Given instruction »
Reproduce precisely the lines between the start of the data below and the line with "(.22, .015, .34), 'sign_white').build('notice_plate', t)", both included.
·····
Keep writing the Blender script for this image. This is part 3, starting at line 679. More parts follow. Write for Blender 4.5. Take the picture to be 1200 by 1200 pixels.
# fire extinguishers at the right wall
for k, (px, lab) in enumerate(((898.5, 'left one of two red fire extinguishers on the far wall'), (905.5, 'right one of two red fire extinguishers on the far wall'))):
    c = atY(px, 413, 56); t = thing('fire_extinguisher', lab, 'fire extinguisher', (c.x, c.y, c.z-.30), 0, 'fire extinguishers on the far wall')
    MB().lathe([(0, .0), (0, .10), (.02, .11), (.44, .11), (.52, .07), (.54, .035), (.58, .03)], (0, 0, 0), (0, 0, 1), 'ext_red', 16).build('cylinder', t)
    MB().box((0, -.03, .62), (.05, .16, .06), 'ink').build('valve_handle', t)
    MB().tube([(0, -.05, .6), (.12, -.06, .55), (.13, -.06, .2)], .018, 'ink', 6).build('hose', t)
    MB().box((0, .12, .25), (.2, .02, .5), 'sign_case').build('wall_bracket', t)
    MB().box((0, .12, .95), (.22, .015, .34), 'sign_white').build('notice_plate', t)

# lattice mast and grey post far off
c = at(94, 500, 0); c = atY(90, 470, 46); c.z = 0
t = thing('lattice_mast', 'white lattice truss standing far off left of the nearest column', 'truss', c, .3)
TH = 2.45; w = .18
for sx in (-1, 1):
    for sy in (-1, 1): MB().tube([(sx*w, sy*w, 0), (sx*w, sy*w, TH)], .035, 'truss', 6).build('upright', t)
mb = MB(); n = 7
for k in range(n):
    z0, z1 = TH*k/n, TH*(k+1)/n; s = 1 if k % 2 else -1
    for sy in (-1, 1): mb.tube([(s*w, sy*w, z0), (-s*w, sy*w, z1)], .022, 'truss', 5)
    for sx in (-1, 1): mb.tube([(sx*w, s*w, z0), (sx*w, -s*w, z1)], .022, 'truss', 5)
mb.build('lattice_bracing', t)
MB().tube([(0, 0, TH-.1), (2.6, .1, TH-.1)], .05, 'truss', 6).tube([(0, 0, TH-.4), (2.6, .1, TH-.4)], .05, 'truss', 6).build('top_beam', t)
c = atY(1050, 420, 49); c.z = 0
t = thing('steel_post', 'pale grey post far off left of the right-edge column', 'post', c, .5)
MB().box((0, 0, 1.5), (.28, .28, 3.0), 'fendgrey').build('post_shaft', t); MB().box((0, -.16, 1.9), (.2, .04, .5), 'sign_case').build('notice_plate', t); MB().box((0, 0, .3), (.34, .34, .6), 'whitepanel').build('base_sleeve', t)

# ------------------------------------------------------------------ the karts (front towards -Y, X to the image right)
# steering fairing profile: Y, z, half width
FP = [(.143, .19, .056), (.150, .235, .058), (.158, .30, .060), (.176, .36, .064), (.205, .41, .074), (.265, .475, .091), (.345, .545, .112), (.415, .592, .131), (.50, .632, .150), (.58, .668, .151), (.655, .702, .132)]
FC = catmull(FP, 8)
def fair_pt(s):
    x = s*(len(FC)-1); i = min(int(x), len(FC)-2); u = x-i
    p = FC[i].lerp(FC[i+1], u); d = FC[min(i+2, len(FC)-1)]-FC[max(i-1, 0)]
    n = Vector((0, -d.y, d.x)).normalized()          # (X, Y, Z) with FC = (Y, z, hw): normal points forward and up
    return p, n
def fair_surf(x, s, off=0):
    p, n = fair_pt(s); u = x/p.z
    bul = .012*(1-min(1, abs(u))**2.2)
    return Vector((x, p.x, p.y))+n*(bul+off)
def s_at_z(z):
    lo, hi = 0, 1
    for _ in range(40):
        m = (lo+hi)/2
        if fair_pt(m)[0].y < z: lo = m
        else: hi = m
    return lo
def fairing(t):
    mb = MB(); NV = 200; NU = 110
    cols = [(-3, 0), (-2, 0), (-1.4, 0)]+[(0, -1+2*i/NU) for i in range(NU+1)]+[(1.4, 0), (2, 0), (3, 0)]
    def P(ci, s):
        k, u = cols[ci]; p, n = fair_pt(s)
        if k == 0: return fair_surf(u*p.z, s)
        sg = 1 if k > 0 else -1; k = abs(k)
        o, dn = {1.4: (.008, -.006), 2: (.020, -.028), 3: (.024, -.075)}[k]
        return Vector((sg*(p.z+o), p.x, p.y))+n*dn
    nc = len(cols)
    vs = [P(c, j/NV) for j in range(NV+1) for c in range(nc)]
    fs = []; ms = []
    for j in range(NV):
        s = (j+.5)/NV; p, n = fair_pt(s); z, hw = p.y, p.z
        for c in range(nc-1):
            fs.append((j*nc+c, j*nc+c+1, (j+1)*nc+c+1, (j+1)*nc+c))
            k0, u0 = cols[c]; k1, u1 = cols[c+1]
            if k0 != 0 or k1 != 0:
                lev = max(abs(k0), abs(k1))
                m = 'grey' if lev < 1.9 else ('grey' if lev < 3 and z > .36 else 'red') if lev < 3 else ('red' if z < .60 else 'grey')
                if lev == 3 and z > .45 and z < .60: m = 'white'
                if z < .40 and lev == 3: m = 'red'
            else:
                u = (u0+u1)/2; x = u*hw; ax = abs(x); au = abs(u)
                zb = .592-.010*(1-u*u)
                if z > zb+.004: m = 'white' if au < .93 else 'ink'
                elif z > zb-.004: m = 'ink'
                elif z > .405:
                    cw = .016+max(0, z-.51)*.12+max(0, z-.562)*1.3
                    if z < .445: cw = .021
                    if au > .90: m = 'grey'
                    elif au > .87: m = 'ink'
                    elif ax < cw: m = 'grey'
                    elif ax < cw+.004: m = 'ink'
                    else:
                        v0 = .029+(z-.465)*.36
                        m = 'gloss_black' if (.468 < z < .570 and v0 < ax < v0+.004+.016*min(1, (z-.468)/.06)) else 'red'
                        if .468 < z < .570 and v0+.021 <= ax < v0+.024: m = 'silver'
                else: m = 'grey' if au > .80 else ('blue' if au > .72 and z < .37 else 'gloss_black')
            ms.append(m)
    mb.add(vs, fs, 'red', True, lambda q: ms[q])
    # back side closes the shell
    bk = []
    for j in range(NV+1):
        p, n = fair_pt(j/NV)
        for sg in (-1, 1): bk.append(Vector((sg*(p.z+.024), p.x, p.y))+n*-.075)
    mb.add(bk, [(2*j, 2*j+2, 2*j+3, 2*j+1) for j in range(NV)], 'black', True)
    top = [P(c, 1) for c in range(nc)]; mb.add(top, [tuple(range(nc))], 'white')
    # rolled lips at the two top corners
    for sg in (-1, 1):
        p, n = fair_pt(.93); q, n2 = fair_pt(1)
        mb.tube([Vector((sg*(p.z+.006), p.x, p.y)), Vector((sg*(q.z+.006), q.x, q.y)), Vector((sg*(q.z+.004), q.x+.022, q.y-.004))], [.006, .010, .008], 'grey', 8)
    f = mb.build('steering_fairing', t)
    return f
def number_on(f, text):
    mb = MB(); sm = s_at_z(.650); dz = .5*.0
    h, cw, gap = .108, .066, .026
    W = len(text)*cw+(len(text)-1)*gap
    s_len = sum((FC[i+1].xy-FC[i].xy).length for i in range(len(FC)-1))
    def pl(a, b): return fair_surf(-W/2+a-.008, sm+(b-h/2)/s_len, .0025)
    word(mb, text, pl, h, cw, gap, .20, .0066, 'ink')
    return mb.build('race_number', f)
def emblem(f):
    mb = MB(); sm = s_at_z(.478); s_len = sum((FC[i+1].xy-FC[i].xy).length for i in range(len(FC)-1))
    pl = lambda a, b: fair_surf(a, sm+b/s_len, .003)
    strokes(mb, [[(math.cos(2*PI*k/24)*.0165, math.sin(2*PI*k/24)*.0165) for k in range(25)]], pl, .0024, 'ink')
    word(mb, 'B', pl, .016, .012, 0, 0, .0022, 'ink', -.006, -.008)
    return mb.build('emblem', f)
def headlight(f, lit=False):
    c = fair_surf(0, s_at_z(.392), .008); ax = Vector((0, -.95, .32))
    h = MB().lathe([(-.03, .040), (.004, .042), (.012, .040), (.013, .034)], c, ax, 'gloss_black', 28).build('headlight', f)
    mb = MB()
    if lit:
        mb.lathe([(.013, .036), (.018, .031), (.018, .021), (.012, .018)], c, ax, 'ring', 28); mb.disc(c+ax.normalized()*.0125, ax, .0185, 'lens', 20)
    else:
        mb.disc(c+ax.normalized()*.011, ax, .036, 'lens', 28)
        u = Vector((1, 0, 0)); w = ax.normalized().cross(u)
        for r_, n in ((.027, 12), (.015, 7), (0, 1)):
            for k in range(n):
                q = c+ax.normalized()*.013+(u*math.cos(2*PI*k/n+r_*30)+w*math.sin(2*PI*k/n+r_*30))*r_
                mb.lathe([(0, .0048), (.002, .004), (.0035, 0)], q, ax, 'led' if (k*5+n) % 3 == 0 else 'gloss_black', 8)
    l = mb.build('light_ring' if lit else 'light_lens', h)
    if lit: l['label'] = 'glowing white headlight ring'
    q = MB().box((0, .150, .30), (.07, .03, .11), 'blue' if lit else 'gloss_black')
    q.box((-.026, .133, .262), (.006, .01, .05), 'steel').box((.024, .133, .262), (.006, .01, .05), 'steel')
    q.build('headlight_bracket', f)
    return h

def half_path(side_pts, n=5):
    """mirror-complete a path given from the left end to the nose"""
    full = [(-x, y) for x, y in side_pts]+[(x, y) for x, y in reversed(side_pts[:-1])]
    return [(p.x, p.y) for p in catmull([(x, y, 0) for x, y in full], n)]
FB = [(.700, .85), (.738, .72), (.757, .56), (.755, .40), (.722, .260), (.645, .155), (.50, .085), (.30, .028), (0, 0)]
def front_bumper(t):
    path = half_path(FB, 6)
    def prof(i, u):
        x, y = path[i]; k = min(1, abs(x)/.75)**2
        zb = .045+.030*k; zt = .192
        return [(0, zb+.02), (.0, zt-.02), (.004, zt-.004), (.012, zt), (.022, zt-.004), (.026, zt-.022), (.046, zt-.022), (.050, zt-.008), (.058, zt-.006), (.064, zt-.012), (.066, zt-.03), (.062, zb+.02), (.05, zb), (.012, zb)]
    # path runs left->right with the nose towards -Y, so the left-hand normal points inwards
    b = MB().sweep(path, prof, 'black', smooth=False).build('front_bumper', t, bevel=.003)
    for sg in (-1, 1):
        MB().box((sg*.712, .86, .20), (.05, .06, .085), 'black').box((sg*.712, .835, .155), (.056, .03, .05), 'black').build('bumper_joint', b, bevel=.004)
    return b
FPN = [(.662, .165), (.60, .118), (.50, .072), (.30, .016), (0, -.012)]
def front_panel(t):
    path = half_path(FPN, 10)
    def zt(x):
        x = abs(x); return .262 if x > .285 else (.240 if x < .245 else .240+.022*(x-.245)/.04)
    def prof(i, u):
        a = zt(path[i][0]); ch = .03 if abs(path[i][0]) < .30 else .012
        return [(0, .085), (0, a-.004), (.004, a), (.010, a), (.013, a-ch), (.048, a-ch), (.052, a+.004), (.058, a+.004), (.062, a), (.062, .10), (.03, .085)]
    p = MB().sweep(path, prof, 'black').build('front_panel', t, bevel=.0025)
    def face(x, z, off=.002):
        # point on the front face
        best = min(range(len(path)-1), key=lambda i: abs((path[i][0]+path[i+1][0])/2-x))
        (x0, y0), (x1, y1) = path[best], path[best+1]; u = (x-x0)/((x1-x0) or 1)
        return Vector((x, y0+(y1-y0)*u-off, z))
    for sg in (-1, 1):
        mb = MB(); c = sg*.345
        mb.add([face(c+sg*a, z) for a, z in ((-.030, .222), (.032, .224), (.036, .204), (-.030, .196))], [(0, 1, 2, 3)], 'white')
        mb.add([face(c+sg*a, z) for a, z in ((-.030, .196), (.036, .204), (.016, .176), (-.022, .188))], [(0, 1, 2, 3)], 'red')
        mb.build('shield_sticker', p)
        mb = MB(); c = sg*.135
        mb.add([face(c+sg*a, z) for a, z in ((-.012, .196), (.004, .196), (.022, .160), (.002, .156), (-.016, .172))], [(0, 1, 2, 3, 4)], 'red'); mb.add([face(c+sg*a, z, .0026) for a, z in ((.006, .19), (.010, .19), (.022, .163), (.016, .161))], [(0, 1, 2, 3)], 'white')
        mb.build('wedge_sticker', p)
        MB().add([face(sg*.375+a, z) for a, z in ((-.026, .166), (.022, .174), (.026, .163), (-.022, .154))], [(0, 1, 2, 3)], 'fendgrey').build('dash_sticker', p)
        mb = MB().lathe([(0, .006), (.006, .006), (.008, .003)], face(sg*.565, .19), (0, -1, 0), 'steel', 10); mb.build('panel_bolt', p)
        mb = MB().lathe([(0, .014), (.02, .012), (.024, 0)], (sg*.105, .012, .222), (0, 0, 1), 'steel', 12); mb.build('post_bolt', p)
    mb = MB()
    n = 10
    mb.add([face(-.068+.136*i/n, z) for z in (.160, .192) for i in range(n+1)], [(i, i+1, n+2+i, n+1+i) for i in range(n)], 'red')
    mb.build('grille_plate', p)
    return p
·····
Solution to this exercise »
Keep writing the Blender script for this image. This is part 3, starting at line 679. More parts follow. Write for Blender 4.5. Take the picture to be 1200 by 1200 pixels.
# fire extinguishers at the right wall
for k, (px, lab) in enumerate(((898.5, 'left one of two red fire extinguishers on the far wall'), (905.5, 'right one of two red fire extinguishers on the far wall'))):
    c = atY(px, 413, 56); t = thing('fire_extinguisher', lab, 'fire extinguisher', (c.x, c.y, c.z-.30), 0, 'fire extinguishers on the far wall')
    MB().lathe([(0, .0), (0, .10), (.02, .11), (.44, .11), (.52, .07), (.54, .035), (.58, .03)], (0, 0, 0), (0, 0, 1), 'ext_red', 16).build('cylinder', t)
    MB().box((0, -.03, .62), (.05, .16, .06), 'ink').build('valve_handle', t)
    MB().tube([(0, -.05, .6), (.12, -.06, .55), (.13, -.06, .2)], .018, 'ink', 6).build('hose', t)
    MB().box((0, .12, .25), (.2, .02, .5), 'sign_case').build('wall_bracket', t)
    MB().box((0, .12, .95), (.22, .015, .34), 'sign_white').build('notice_plate', t)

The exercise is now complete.